A Toccata and Fugue in E minor by Johann Ernst Eberlin followed. Known also for his choral music, Eberlin’s keyboard works combine older compositional techniques with forward-looking harmonic language, as illustrated by this fugue. Again, the organ’s flute sounds were the stars of the performance as Parkins revealed each note of the primarily three-voice texture of the Prelude in beautiful clarity.

Horizontal trumpet stops (clarines, or trompettes en chamade) were a feature of 18th-century Spanish organs, often used for royal occasions. An anonymous Spanish work in three short movements (Despacio, Grave, Muy aprisa), this piece’s title is a direction for its usage: Entrada de clarines [ante de tocar canciones], or “Entrance on the clarines, before playing the hymns/songs.” It began with an effective imitation of timpani by undulating low-pitched pedal sounds, soon joined by the Flentrop’s own horizontal reed pipes. The quieter passages are in simple harmony, making their effects through echo passages. This lesser-known music showed how effective an alternative kind of musical style can be, even as it differs markedly from that of other cultures.

The recital closed as it began, with music of J.S. Bach. First came BWV 721, a chorale prelude on “Erbarm dich mein, o Herre Gott” (“Have mercy on me, Lord God”). Rare in Bach’s works with its chorale melody written in unadorned half notes over a chordal structure of repeating eighth notes, some musicologists have labeled its authorship as questionable, while some performers have assumed that Bach himself would have added much ornamentation to the melody. Parkins chose a tempo which allowed the melody to sing without sounding funereal.

Bach’s Prelude and Fugue in B minor (BWV 544) closed the program. Parkins registered it using the Flentrop’s full sound, including a 16′ (low octave) manual sound throughout. That approach is indeed a sound one, although it takes a fine instrument and acoustic to pull it off.

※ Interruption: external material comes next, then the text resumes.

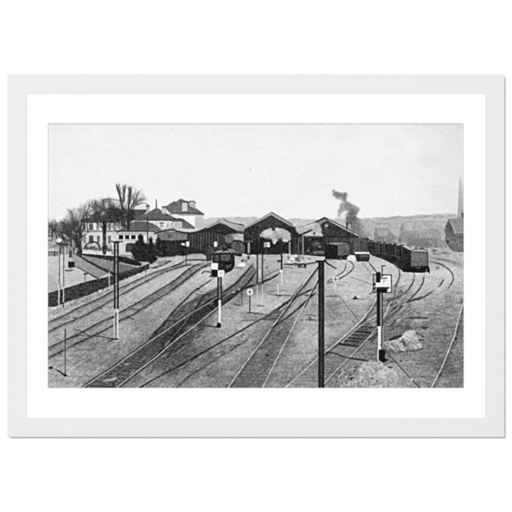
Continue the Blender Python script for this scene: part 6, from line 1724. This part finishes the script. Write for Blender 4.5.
# ------------------------------------------------------------------ the printed sheet as geometry
# every motif of the print is a piece of the same flat sheet; together the pieces tile it without gaps
LABELS = {
    'sky': ("printed_sky", 'pale empty sky filling the upper half of the print'),
    'hills': ("printed_hills", 'grey misty hills along the horizon'),
    'far spire': ("printed_spire", 'thin misty spire above the goods train'),
    'far gable': ("printed_gable", 'tall misty gable before the hills'),
    'far sheds': ("printed_sheds", 'low misty sheds just above the goods train'),
    'far warehouse': ("printed_warehouse", 'long misty warehouse behind the tail wagon'),
    'tall chimney': ("printed_mill_chimney", 'tall pale mill chimney at the edge of the print'),
    'factory': ("printed_factory", 'dark gabled factory below the tall chimney'),
    'yard': ("printed_yard", 'grey gravel ground of the station yard'),
    'street': ("printed_street", 'pale street beyond the long hedge'),
    'ramp': ("printed_ramp", 'grey ramp running down to the long hedge'),
    'bank': ("printed_bank", 'dark bank above the ramp'),
    'upper hedge': ("printed_hedge", 'upper dark hedge along the foot of the house'),
    'long hedge': ("printed_hedge", 'long dark clipped hedge between street and rails'),
    'town houses': ("printed_town_houses", 'blurred houses beyond the street'),
    'tall house': ("printed_house", 'tall white house half hidden by bare trees'),
    'archway': ("printed_archway", 'dark round archway in front of the tall white house'),
    'pale back building': ("printed_building", 'pale building showing behind the tall bare trees'),
    'station house': ("printed_station_house", 'white station house under a pointed hip roof'),
    'finial': ("printed_finial", 'thin finial on the pointed hip roof'),
    'station chimney#0': ("printed_chimney", 'wider chimney on the pointed hip roof'),
    'station chimney#1': ("printed_chimney", 'narrower chimney on the pointed hip roof'),
    'mansard pavilion': ("printed_pavilion", 'white pavilion with a mansard roof and two chimneys'),
    'low wing': ("printed_station_wing", 'low white wing with a row of dark windows'),
    'arched doorway': ("printed_doorway", 'dark arched doorway beside the conifer'),
    'bare street trees': ("printed_bare_trees", 'leafless street trees beside the tall white house'),
    'tall bare trees': ("printed_bare_trees", 'tall leafless trees in front of the white house'),
    'goods pavilion': ("printed_goods_pavilion", 'low dark pavilion with a curved eave'),
    'train shed beside the pavilion': ("printed_train_shed", 'train shed with slatted gable behind the locomotive'),
    'middle train shed': ("printed_train_shed", 'middle train shed with a wide arched opening'),
    'view through the arch': ("printed_arch_view", 'bright sky and trees seen through the arch'),
    'white lamp board': ("printed_lamp_board", 'white square board under the arch'),
    'shed valley': ("printed_shed_columns", 'dark columns between the arched shed and the smoking one'),
    'train shed beneath the smoke': ("printed_train_shed", 'train shed with a dark gable beneath the smoke'),
    'engine in the shed': ("printed_engine", 'engine standing in the shade of the shed'),
    'smoke plume': ("printed_smoke", 'dark plume of smoke above the shed roof'),
    'platform#0': ("printed_platform", 'pale platform beside the goods pavilion'),
    'platform#1': ("printed_platform", 'pale platform before the arched shed'),
    'platform#2': ("printed_platform", 'pale platform before the shed beneath the smoke'),
    'wagon behind the locomotive': ("printed_wagon", 'grey wagon behind the dark locomotive'),
    'locomotive': ("printed_locomotive", 'dark locomotive beside the checkered signal'),
    'white signal lamp#0': ("printed_signal_lamp", 'white lamp above the locomotive'),
    'white signal lamp#1': ("printed_signal_lamp", 'taller white lamp in front of the goods pavilion'),
    'white signal lamp#2': ("printed_signal_lamp", 'smaller white lamp in front of the goods pavilion'),
    'goods wagon under the shed': ("printed_goods_wagon", 'boxy goods wagon under the shed beneath the smoke'),
    'steam puff': ("printed_steam", 'white puff beside the goods wagon'),
    'low flat wagon': ("printed_flat_wagon", 'low wagon with a white top before the long train'),
    'long goods train': ("printed_goods_train", 'long dark goods train curving out of the shed'),
    'tail wagon of the goods train': ("printed_tail_wagon", 'grey end of the last wagon of the goods train'),
    'bushes': ("printed_bushes", 'dark bushes around the conifers'),
    'conifer': ("printed_conifer", 'larger dark conifer beside the arched doorway'),
    'conifer beside the wires': ("printed_conifer", 'smaller dark conifer beside the goods pavilion'),
    'wire pole': ("printed_pole", 'thin pole rising among the conifers'),
    'rails beside the hedge': ("printed_rails", 'pair of dark rails nearest the hedge'),
    'rails beside the short post': ("printed_rails", 'pair of dark rails behind the short thin mast'),
    'near track with points': ("printed_track", 'dark sleepered track with points and bright rails'),
    'siding that joins the points': ("printed_siding", 'dark siding that joins the points'),
    'rails before the middle shed': ("printed_rails", 'tangled dark rails before the arched shed'),
    'lone dark rail': ("printed_rail", 'lone dark rail between the two bright tracks'),
    'middle track': ("printed_track", 'bright railed track beside the tall black post'),
    'diverging track': ("printed_track", 'curved rails leading to the boxy goods wagon'),
    'track under the big signal': ("printed_track", 'sleepered track running under the white board signal'),
    'sweeping rails at the right': ("printed_rails", 'rails sweeping out of the long goods train'),
    'edge rail': ("printed_rail", 'single bright rail at the edge below the factory'),
    'rubble heap beneath the big signal': ("printed_rubble_heap", 'pale rubble heap at the foot of the white board signal'),
    'scattered rubble': ("printed_rubble", 'scattered dark rubble beside the tall black post'),
    'far rubble heap': ("printed_rubble_heap", 'brighter rubble heap beyond the white board signal'),
    'ground wire': ("printed_ground_wire", 'dark wire running from the signal to the bottom edge'),
    'ground wire#1': ("printed_ground_wire", 'thin wire running away from a white disc signal'),
    'stone': ("printed_stone", 'dark and white stone lying on pale gravel'),
    'pair of posts by the road': ("printed_posts", 'pair of pale posts in front of the street'),
    'white lamp globe': ("printed_lamp", 'white lamp globe beyond the street'),
    'dark box stand': ("printed_box_stand", 'dark box on a stand in the street'),
    'small white stake#0': ("printed_stake", 'small stake at the edge of the street'),
    'pale hedge post': ("printed_post", 'pale post standing in the long hedge'),
    'twin mast beside the hedge': ("printed_twin_mast", 'twin black mast with white foot beside the hedge'),
    'short thin mast by the near rails': ("printed_thin_mast", 'short thin mast with a shadow at its foot'),
    'checkered board signal': ("printed_checkered_signal", 'black and white checkered board signal on a mast'),
    'white disc signal by the middle rails': ("printed_disc_signal", 'white disc with a cross on a dark stake'),
    'white disc signal behind the tall post': ("printed_disc_signal", 'white disc with a cross on a white stake'),
    'pair of dark poles before the middle shed': ("printed_poles", 'pair of dark poles before the arched shed'),
    'slim pole before the middle shed': ("printed_slim_pole", 'slim dark pole with a white foot'),
    'short white stake': ("printed_stake", 'short white stake in the pale gravel'),
    'short dark stake': ("printed_stake", 'short dark stake next to the disc signal'),
    'tall black post': ("printed_tall_post", 'tall black post with wire arms'),
    'big signal with the white board': ("printed_board_signal", 'signal with a large white board and black and white mast'),
    'tall house window#0': ("printed_house_window", 'upper window beside the archway'),
    'tall house window#1': ("printed_house_window", 'window hidden behind a tree trunk'),
    'tall house window#2': ("printed_house_window", 'narrow window at the house corner'),
    'tall house window#3': ("printed_house_window", 'lower window above the archway'),
    'station house window#0': ("printed_station_window", None),
    'station house window#1': ("printed_station_window", None),
    'station house window#2': ("printed_station_window", None),
    'station house window#3': ("printed_station_window", None),
    'station house window#4': ("printed_station_window", None),
    'station house window#5': ("printed_station_window", None),
    'low wing window#0': ("printed_wing_window", None),
    'low wing window#1': ("printed_wing_window", None),
    'low wing window#2': ("printed_wing_window", None),
    'low wing window#3': ("printed_wing_window", None),
    'person#0': ("printed_person", None),
    'person#1': ("printed_person", None),
    'person#2': ("printed_person", None),
    'person#3': ("printed_person", None),
    'person#4': ("printed_person", None),
    'person#5': ("printed_person", None),
    'person#6': ("printed_person", None),
    'person#7': ("printed_person", None),
}
# --- LABELS


def to_reflectance(g):
    c = g / 255.0
    lin = np.where(c <= 0.04045, c / 12.92, ((c + 0.055) / 1.055) ** 2.4)
    return lin / LIGHT_GAIN


def build_print():
    sheet_h = 0.0154
    sheet = bpy.data.objects.new("print", None)
    COL.objects.link(sheet)
    sheet.parent = picture
    sheet["label"] = "black and white photographic print of a railway yard before a station"
    ink = to_reflectance(img).astype(np.float32)
    xs = ((GX - 256.0) * MM).astype(np.float32)
    zs = ((256.0 - GY) * MM).astype(np.float32)
    cell = lab[:-1, :-1]
    for idx, key_ in enumerate(lab_names):
        jj, ii = np.nonzero(cell == idx)
        if len(ii) < 12:
            continue
        v00 = jj * W + ii
        quads = np.stack([v00 + W, v00 + W + 1, v00 + 1, v00], axis=1)      # faces the room
        used, inv = np.unique(quads.ravel(), return_inverse=True)
        co = np.empty((len(used), 3), dtype=np.float32)
        co[:, 0] = xs[used % W]
        co[:, 1] = -sheet_h
        co[:, 2] = zs[used // W]
        name, text = LABELS.get(key_, ("printed_" + key_.replace(" ", "_"), None))
        me = bpy.data.meshes.new(name)
        nq = len(ii)
        me.vertices.add(len(used))
        me.vertices.foreach_set("co", co.ravel())
        me.loops.add(nq * 4)
        me.loops.foreach_set("vertex_index", inv.astype(np.int32).ravel())
        me.polygons.add(nq)
        me.polygons.foreach_set("loop_start", (np.arange(nq) * 4).astype(np.int32))
        me.update(calc_edges=True)
        at_ = me.attributes.new("ink", "FLOAT", "POINT")
        at_.data.foreach_set("value", ink.ravel()[used])
        me.materials.append(M_PRINT)
        o = bpy.data.objects.new(name, me)
        COL.objects.link(o)
        o.parent = sheet
        if text:
            o["label"] = text
    return sheet


build_print()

The fugue subject is one of Bach’s most linear in its construction and inventive in its melodic offerings, with a second counter-subject introduced two-thirds of the way through the work, as the pedal returns after a long manuals-only sequence. The pedal again dominates as the main fugue subject returns, stating its melody not once or twice, but three times in a harmonic sequence that spurs the music to its close. Parkins drove the fugue to its titanic conclusion, bringing the large audience to its feet in well-deserved acclaim.

This year’s recital is the third segment of a trilogy related to organ music by Johann Sebastian Bach. “J. S. Bach and His Contemporaries” has featured works of Bach and contemporaneous composers from Germany, Austria, Italy, Spain, and France.